Again, in the interest of transparency - and only in the interest of transparency - here is what I think.

I have been in a traditional, heterosexual marriage for more than 29 years. It's been going okay. (You can ask Mrs. Content Guy for a second opinion, if you like.) I'm in favor of traditional marriage for those who want to engage in one.

Ultimately, if I really think about it, it is not so much that I am for gay marriage. It is that I don't think I have a right to judge whether gay people can get married or not. If they want to, let them. If they don't want to, fine. What they do - or don't do - has nothing to do with me. Gay marriage doesn't threaten my traditional marriage, or anybody else's, in my humble opinion. The only thing that threatens my marriage is if one of us does something stupid or careless.
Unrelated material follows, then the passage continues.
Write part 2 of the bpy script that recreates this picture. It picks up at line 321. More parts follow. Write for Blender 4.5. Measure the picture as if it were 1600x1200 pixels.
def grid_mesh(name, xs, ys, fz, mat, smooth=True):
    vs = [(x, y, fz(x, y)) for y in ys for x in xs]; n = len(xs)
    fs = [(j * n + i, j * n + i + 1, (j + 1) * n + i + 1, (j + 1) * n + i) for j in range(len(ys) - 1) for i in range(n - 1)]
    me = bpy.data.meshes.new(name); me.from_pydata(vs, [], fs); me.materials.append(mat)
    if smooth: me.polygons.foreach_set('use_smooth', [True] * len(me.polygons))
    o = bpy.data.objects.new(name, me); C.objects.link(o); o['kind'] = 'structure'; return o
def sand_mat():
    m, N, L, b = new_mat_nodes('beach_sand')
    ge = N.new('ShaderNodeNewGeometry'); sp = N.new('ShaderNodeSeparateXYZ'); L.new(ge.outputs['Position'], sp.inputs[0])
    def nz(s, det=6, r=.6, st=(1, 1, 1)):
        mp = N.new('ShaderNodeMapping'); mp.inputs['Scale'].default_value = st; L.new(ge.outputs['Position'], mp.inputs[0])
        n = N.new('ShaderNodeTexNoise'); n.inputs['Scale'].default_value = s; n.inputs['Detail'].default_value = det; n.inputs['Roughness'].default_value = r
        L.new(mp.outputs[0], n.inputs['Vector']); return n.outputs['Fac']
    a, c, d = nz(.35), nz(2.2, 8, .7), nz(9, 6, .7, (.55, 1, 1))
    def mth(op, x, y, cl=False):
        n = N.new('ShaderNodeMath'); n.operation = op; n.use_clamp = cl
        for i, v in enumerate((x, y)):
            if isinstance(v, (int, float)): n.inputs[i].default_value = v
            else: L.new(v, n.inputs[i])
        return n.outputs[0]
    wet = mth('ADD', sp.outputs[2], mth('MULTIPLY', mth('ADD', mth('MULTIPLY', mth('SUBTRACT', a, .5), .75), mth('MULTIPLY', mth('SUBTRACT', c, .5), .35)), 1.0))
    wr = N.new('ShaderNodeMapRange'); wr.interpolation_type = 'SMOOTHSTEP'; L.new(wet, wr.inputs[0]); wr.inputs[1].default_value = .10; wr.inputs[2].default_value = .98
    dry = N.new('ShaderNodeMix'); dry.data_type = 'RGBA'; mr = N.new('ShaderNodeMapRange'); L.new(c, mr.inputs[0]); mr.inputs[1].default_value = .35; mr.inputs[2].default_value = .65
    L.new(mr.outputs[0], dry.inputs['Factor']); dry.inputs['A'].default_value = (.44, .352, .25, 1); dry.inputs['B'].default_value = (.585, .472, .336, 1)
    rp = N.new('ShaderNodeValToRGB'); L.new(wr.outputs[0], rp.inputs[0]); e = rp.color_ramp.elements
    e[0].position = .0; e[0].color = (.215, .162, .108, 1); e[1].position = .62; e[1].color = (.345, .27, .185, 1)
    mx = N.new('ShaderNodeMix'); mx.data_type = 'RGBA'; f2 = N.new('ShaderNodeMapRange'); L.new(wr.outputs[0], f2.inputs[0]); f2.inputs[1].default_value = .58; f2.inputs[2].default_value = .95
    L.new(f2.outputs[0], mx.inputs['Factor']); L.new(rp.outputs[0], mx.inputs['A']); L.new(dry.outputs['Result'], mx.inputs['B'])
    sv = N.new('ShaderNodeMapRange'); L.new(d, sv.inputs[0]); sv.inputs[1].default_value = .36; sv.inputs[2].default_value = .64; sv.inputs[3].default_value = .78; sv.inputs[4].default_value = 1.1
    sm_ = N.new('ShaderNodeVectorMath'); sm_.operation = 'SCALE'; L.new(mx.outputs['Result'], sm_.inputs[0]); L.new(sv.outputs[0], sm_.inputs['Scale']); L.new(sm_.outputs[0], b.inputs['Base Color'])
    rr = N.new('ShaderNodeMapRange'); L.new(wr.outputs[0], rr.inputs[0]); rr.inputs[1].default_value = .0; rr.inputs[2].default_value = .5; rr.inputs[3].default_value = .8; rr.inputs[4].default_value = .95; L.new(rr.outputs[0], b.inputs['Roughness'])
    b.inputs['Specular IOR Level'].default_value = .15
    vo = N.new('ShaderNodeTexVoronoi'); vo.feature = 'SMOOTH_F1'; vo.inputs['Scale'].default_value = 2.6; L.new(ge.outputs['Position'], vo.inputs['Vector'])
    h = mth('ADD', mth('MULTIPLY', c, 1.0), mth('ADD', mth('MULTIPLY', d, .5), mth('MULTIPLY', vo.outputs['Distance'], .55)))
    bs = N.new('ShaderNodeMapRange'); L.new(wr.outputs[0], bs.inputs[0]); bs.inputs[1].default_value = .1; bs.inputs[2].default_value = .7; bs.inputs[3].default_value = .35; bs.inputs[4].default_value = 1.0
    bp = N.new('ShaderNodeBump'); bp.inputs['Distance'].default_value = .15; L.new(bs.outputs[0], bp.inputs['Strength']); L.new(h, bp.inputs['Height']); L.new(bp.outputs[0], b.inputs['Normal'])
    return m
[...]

Also to be clear ... I understand that when religion is brought into the picture, things get complicated. I am enormously sympathetic to this, and would never, for example, suggest that any religion should be forced to conduct gay wedding ceremonies. But civil ceremonies, I think, probably should not be subject to religious tenets.

I also want to be clear about something else. I understand that this is a complex cultural and social issue, and hard for some people to accept. I also am pretty sure that I'm not going to convince anyone who disagrees with me to change their mind, and I am equally sure that Dan Cathy isn't going to persuade anyone who disagrees with him to change their opinion. I also understand that I take a little bit of a risk even talking about these issues, but I think they are important and have a connection to business and ought to be discussed civilly and openly ... but I'm in a different business than Dan Cathy.

Dan Cathy made a business decision. Some will agree with it, some won't, and there will be an impact on his business, or there won't, and we'll see what happens next.

And now, I have to figure out how to convince Mrs. Content Guy that I'm not gay. Not that there's anything wrong with it.